What is asked =
Pull out of the data below the stretch of lines bounded by the one containing "Write a Blender" and the one containing "sun.rotation_euler = SUN_DIR.to_track_quat('Z', 'Y').to_euler()", both bounds included, unchanged.

Records contained in a dataset
-- START --
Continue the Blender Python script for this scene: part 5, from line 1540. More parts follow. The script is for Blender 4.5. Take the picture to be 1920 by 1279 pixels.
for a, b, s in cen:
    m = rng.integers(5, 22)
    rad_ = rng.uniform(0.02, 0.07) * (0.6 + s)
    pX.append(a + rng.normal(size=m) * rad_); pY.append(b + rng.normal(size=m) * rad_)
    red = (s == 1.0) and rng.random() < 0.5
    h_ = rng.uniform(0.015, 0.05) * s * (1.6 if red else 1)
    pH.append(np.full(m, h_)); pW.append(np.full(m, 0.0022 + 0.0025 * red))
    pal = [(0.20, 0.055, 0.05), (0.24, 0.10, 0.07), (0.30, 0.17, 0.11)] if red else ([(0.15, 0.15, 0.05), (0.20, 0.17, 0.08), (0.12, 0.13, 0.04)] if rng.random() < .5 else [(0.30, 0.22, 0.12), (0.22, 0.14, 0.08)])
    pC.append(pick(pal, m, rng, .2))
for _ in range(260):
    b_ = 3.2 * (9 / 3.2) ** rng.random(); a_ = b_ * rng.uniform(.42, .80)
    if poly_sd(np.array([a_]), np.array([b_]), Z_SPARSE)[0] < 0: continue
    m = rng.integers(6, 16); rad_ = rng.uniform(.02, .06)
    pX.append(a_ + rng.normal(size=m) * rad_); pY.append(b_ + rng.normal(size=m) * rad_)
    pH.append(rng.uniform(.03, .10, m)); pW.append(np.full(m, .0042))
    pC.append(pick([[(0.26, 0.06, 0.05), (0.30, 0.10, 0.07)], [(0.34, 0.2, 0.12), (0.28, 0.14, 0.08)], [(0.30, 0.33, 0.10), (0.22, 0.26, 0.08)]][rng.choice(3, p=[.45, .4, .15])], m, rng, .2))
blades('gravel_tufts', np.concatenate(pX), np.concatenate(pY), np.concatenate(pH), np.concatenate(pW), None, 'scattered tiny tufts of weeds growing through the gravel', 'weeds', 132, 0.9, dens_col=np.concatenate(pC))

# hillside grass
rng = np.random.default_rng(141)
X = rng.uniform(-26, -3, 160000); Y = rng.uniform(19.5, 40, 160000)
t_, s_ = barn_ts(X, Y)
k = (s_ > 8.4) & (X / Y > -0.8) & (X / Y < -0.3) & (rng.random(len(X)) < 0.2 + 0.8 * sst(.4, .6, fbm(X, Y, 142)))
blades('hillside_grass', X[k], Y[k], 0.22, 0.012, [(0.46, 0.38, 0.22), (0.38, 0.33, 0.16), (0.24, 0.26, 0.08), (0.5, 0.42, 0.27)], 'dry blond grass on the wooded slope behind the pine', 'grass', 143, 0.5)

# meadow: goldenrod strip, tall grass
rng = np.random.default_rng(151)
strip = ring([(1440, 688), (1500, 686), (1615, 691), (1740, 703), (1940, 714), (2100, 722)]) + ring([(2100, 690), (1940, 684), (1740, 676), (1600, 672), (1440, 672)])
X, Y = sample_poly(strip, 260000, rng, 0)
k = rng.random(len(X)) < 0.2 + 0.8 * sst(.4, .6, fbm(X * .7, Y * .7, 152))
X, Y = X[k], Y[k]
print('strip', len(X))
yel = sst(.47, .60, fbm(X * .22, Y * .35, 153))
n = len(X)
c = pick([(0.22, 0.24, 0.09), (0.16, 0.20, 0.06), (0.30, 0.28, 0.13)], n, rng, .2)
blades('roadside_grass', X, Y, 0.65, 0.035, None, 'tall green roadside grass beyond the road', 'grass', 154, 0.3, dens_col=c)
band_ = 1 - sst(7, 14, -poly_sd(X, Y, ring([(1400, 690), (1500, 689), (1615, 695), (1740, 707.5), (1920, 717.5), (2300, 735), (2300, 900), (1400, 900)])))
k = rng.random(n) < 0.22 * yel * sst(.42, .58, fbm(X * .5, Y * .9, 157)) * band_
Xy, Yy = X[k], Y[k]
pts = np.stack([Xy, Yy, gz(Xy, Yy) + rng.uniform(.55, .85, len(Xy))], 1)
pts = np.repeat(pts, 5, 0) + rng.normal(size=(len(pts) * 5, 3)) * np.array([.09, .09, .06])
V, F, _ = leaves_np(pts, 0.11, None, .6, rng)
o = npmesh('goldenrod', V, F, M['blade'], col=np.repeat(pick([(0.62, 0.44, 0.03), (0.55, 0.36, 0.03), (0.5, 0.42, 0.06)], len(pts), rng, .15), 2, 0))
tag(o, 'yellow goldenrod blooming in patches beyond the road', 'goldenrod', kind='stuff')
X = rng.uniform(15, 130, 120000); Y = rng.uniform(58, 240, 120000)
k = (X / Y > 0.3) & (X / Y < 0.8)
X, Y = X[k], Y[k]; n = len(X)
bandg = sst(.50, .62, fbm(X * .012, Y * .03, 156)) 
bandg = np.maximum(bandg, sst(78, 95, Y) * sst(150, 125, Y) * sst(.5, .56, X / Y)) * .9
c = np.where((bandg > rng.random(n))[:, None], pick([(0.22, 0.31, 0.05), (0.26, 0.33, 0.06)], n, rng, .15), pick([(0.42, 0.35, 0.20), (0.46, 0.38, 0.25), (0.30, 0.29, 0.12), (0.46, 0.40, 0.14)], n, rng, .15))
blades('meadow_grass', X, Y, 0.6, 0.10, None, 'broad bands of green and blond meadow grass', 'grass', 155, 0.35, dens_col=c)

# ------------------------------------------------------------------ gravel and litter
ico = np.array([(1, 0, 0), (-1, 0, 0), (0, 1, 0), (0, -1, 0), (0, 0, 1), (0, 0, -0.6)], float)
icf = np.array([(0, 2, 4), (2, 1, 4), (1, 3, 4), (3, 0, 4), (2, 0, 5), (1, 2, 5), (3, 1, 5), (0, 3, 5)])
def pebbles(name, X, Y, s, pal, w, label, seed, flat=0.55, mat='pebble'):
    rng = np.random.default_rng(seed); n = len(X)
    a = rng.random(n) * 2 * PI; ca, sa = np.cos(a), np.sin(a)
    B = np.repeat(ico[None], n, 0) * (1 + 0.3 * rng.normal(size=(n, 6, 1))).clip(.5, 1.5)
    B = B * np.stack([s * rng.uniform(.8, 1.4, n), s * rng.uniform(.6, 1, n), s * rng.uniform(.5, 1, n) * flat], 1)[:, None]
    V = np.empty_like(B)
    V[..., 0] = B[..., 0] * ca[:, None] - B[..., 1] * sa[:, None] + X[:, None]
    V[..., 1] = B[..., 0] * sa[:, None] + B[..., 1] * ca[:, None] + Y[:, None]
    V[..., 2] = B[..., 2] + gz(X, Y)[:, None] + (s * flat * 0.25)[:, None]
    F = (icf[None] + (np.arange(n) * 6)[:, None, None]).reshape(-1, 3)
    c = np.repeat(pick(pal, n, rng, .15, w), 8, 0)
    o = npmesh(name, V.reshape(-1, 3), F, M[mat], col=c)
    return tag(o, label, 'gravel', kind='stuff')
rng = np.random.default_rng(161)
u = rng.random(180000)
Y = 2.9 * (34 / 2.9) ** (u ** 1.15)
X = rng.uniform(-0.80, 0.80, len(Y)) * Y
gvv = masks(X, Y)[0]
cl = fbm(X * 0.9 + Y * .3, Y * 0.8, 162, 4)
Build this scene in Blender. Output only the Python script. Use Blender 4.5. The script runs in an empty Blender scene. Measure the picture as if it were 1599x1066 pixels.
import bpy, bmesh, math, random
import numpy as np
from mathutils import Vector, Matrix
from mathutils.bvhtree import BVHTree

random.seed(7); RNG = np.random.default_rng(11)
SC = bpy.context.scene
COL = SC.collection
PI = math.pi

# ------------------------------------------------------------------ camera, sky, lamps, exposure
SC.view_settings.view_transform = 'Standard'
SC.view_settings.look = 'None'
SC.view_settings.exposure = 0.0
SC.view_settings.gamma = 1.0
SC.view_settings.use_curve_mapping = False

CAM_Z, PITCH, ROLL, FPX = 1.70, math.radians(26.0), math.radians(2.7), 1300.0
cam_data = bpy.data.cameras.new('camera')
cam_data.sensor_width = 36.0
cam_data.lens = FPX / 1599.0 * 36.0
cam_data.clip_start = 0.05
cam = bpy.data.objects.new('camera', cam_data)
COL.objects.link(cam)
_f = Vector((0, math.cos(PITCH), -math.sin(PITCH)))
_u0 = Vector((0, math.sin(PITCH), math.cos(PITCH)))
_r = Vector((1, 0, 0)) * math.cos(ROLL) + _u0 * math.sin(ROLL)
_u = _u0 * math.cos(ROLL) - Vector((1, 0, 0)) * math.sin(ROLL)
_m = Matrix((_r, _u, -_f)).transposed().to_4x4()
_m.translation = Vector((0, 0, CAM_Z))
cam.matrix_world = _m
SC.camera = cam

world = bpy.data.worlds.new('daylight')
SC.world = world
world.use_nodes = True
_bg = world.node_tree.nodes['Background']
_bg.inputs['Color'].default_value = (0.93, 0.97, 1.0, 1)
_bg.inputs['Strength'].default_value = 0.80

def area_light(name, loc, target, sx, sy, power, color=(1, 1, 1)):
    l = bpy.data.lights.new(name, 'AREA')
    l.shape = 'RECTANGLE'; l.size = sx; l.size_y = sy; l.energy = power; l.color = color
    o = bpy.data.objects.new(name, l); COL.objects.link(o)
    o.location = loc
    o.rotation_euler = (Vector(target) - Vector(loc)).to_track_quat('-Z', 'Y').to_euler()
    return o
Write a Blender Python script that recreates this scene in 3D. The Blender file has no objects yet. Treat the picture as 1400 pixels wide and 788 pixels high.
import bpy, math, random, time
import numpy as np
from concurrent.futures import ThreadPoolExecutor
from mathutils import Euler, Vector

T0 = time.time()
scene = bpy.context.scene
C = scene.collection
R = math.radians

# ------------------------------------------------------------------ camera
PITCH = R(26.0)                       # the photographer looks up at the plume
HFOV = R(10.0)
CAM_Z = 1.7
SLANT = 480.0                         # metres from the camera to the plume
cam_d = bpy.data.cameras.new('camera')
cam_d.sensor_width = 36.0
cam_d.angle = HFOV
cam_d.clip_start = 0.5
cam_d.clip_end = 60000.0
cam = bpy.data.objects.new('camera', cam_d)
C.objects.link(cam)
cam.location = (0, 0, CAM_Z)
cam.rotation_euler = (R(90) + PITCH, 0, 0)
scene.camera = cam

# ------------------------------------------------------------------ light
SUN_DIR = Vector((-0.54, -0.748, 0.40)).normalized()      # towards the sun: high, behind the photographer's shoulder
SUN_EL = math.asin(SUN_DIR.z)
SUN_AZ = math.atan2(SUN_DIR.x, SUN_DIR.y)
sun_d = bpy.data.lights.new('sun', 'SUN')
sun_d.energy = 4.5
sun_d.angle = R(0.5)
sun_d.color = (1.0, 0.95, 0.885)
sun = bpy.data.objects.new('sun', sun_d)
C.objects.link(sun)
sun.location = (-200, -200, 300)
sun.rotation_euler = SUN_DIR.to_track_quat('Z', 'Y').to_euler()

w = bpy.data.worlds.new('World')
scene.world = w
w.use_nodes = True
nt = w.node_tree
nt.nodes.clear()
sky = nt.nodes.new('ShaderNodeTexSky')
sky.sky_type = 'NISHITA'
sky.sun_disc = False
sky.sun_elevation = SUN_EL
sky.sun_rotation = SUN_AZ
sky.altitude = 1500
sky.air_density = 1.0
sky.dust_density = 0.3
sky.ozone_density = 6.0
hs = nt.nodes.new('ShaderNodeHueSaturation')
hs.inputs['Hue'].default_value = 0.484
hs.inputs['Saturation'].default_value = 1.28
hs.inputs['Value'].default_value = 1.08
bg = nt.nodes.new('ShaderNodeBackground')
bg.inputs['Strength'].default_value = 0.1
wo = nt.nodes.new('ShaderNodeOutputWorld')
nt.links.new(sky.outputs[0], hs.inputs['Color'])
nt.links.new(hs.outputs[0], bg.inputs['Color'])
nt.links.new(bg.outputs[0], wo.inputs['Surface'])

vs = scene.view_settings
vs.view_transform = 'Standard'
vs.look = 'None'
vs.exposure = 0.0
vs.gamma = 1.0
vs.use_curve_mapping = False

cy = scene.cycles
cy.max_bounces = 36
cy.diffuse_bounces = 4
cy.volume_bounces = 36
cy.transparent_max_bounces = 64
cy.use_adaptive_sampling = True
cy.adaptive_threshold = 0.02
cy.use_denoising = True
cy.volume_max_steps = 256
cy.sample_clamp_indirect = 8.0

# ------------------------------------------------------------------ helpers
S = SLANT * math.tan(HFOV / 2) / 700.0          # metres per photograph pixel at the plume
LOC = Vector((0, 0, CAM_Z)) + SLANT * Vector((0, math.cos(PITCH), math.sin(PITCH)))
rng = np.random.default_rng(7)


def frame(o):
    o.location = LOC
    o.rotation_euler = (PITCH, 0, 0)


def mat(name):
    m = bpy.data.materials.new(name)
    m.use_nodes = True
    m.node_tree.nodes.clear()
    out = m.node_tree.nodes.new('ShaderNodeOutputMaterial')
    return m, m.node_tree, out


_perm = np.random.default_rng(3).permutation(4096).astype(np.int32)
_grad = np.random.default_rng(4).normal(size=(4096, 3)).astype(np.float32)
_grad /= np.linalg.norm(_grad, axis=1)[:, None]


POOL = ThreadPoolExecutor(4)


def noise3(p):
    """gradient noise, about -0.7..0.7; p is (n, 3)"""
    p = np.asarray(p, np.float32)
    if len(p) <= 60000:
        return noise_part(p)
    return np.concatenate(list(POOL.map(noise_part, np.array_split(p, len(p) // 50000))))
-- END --
Reply to the exercise =
Write a Blender Python script that recreates this scene in 3D. The Blender file has no objects yet. Treat the picture as 1400 pixels wide and 788 pixels high.
import bpy, math, random, time
import numpy as np
from concurrent.futures import ThreadPoolExecutor
from mathutils import Euler, Vector

T0 = time.time()
scene = bpy.context.scene
C = scene.collection
R = math.radians

# ------------------------------------------------------------------ camera
PITCH = R(26.0)                       # the photographer looks up at the plume
HFOV = R(10.0)
CAM_Z = 1.7
SLANT = 480.0                         # metres from the camera to the plume
cam_d = bpy.data.cameras.new('camera')
cam_d.sensor_width = 36.0
cam_d.angle = HFOV
cam_d.clip_start = 0.5
cam_d.clip_end = 60000.0
cam = bpy.data.objects.new('camera', cam_d)
C.objects.link(cam)
cam.location = (0, 0, CAM_Z)
cam.rotation_euler = (R(90) + PITCH, 0, 0)
scene.camera = cam

# ------------------------------------------------------------------ light
SUN_DIR = Vector((-0.54, -0.748, 0.40)).normalized()      # towards the sun: high, behind the photographer's shoulder
SUN_EL = math.asin(SUN_DIR.z)
SUN_AZ = math.atan2(SUN_DIR.x, SUN_DIR.y)
sun_d = bpy.data.lights.new('sun', 'SUN')
sun_d.energy = 4.5
sun_d.angle = R(0.5)
sun_d.color = (1.0, 0.95, 0.885)
sun = bpy.data.objects.new('sun', sun_d)
C.objects.link(sun)
sun.location = (-200, -200, 300)
sun.rotation_euler = SUN_DIR.to_track_quat('Z', 'Y').to_euler()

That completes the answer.